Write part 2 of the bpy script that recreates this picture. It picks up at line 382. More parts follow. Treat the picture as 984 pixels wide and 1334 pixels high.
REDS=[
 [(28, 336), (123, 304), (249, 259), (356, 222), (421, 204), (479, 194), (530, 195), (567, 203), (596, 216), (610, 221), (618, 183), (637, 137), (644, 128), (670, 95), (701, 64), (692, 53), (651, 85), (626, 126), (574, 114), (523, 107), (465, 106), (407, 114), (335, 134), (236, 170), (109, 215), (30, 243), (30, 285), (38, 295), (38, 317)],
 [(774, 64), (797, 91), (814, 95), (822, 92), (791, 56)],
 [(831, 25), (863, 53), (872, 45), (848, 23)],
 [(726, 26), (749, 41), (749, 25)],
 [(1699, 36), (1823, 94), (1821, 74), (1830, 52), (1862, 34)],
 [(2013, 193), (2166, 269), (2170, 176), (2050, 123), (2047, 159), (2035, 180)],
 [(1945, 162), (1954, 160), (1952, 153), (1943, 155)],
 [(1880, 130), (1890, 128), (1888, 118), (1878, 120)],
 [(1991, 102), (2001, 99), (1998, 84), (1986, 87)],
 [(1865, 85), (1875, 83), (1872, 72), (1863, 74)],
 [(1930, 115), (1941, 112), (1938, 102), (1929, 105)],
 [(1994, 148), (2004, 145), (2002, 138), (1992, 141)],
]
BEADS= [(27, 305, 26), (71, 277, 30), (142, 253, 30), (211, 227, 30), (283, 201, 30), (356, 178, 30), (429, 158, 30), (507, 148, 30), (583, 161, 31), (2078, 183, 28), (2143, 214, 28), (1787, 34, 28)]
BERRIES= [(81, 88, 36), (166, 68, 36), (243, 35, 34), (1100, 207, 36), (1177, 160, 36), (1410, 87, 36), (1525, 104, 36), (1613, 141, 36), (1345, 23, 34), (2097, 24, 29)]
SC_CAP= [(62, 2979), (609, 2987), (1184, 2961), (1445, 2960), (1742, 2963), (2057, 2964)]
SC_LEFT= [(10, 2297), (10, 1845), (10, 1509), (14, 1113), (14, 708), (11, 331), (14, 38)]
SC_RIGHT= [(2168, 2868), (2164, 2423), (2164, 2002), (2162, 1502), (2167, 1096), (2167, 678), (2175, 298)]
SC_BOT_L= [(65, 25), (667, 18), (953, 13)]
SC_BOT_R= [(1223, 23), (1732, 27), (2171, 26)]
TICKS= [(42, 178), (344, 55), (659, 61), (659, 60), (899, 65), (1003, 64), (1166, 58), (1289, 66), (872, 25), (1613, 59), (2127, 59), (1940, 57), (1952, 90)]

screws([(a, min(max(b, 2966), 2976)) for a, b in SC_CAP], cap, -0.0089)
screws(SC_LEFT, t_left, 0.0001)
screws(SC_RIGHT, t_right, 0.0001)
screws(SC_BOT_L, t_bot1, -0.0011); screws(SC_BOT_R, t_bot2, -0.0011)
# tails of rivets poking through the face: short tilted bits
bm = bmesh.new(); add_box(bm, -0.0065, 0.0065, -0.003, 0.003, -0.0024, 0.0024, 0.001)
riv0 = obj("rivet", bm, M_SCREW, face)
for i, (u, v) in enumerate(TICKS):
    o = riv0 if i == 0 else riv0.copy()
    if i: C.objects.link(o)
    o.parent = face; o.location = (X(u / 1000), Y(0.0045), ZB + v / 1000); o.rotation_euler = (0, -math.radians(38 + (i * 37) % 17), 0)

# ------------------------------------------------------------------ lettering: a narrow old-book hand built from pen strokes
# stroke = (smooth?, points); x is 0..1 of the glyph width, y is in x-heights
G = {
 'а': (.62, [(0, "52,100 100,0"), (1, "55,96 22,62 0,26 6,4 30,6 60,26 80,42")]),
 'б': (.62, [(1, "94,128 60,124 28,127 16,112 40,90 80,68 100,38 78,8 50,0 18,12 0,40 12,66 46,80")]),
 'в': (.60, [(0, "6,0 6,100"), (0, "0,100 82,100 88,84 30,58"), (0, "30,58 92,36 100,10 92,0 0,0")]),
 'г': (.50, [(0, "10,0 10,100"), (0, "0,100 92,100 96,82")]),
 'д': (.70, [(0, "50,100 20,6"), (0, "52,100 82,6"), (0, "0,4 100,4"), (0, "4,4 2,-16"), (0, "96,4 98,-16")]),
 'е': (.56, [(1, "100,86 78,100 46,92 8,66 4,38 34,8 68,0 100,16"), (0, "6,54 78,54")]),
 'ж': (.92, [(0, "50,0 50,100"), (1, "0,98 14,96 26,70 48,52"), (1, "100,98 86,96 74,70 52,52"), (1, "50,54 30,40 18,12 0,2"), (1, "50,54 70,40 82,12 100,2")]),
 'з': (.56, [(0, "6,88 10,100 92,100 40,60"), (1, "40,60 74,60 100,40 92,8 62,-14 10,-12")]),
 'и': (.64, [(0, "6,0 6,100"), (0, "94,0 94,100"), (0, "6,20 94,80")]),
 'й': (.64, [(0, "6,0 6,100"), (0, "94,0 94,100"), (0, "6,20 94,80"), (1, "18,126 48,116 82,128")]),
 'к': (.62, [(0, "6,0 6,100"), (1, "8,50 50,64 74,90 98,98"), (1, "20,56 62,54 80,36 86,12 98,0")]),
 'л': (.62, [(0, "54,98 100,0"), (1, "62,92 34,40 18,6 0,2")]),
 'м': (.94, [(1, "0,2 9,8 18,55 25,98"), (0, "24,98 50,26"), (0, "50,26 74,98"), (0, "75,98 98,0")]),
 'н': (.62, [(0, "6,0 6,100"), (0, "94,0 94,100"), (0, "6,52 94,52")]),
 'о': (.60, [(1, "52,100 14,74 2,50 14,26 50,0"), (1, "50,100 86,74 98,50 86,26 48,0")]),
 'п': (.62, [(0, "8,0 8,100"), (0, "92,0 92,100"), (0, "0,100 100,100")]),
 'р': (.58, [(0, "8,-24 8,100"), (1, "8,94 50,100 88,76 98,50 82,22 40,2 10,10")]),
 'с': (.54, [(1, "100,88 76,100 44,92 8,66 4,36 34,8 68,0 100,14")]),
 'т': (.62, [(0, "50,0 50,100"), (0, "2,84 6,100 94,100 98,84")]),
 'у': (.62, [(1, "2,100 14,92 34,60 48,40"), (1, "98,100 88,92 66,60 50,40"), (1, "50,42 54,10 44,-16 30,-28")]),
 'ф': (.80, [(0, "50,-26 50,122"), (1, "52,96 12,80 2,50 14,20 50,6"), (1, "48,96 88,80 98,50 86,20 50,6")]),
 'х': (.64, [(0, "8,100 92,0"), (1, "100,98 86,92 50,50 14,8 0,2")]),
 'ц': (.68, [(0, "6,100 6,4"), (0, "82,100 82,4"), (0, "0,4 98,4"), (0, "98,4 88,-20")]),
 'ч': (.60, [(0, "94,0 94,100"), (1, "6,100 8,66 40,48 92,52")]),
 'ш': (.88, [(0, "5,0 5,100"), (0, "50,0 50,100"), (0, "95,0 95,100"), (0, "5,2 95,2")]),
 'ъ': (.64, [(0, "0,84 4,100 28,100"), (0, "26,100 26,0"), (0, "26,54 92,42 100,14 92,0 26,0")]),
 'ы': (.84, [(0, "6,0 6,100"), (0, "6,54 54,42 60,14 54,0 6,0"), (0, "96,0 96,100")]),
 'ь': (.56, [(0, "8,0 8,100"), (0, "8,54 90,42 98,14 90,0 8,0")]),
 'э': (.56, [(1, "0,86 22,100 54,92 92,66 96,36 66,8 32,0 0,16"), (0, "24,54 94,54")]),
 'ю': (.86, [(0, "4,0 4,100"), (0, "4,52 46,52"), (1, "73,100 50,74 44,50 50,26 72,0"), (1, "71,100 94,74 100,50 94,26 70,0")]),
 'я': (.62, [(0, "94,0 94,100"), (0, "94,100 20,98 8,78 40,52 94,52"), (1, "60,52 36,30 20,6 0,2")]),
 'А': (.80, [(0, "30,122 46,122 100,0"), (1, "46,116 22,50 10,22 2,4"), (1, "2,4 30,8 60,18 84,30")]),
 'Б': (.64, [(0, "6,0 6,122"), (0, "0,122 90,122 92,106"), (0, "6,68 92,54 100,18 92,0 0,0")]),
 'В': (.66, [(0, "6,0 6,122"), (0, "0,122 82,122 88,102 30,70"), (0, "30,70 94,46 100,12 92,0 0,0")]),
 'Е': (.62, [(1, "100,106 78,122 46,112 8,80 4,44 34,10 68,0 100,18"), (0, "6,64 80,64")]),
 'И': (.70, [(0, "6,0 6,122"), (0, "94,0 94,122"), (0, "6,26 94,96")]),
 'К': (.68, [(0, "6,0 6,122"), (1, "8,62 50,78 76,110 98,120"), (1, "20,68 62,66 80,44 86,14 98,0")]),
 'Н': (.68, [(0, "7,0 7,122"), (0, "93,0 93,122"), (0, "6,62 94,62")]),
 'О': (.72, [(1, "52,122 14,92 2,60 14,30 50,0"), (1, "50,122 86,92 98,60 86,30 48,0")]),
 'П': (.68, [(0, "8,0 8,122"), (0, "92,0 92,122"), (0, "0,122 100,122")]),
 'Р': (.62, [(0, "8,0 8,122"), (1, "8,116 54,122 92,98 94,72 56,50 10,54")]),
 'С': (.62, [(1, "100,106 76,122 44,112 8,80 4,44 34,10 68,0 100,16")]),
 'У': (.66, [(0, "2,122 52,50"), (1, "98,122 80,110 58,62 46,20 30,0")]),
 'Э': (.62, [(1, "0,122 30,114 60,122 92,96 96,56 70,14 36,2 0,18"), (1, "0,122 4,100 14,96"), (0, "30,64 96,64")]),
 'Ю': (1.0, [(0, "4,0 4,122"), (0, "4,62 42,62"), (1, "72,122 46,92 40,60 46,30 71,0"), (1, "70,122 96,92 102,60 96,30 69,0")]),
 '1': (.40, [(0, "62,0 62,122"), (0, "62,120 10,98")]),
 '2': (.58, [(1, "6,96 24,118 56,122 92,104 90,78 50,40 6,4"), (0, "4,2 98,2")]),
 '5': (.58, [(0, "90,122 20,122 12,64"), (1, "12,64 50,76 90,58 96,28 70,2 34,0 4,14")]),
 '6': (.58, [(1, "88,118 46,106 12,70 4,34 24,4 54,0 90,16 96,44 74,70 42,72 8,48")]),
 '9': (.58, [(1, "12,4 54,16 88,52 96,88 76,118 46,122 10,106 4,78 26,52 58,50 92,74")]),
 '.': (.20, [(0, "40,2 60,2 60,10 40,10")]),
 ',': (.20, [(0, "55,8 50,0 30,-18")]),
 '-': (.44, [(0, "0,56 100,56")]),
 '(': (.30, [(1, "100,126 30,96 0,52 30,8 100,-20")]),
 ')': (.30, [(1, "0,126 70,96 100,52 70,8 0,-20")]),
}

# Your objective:
Write out a verbatim copy of the data, beginning with its first line and ending with the line that contains "57), (1952, 90)]".

# Complete output:
Write part 2 of the bpy script that recreates this picture. It picks up at line 382. More parts follow. Treat the picture as 984 pixels wide and 1334 pixels high.
REDS=[
 [(28, 336), (123, 304), (249, 259), (356, 222), (421, 204), (479, 194), (530, 195), (567, 203), (596, 216), (610, 221), (618, 183), (637, 137), (644, 128), (670, 95), (701, 64), (692, 53), (651, 85), (626, 126), (574, 114), (523, 107), (465, 106), (407, 114), (335, 134), (236, 170), (109, 215), (30, 243), (30, 285), (38, 295), (38, 317)],
 [(774, 64), (797, 91), (814, 95), (822, 92), (791, 56)],
 [(831, 25), (863, 53), (872, 45), (848, 23)],
 [(726, 26), (749, 41), (749, 25)],
 [(1699, 36), (1823, 94), (1821, 74), (1830, 52), (1862, 34)],
 [(2013, 193), (2166, 269), (2170, 176), (2050, 123), (2047, 159), (2035, 180)],
 [(1945, 162), (1954, 160), (1952, 153), (1943, 155)],
 [(1880, 130), (1890, 128), (1888, 118), (1878, 120)],
 [(1991, 102), (2001, 99), (1998, 84), (1986, 87)],
 [(1865, 85), (1875, 83), (1872, 72), (1863, 74)],
 [(1930, 115), (1941, 112), (1938, 102), (1929, 105)],
 [(1994, 148), (2004, 145), (2002, 138), (1992, 141)],
]
BEADS= [(27, 305, 26), (71, 277, 30), (142, 253, 30), (211, 227, 30), (283, 201, 30), (356, 178, 30), (429, 158, 30), (507, 148, 30), (583, 161, 31), (2078, 183, 28), (2143, 214, 28), (1787, 34, 28)]
BERRIES= [(81, 88, 36), (166, 68, 36), (243, 35, 34), (1100, 207, 36), (1177, 160, 36), (1410, 87, 36), (1525, 104, 36), (1613, 141, 36), (1345, 23, 34), (2097, 24, 29)]
SC_CAP= [(62, 2979), (609, 2987), (1184, 2961), (1445, 2960), (1742, 2963), (2057, 2964)]
SC_LEFT= [(10, 2297), (10, 1845), (10, 1509), (14, 1113), (14, 708), (11, 331), (14, 38)]
SC_RIGHT= [(2168, 2868), (2164, 2423), (2164, 2002), (2162, 1502), (2167, 1096), (2167, 678), (2175, 298)]
SC_BOT_L= [(65, 25), (667, 18), (953, 13)]
SC_BOT_R= [(1223, 23), (1732, 27), (2171, 26)]
TICKS= [(42, 178), (344, 55), (659, 61), (659, 60), (899, 65), (1003, 64), (1166, 58), (1289, 66), (872, 25), (1613, 59), (2127, 59), (1940, 57), (1952, 90)]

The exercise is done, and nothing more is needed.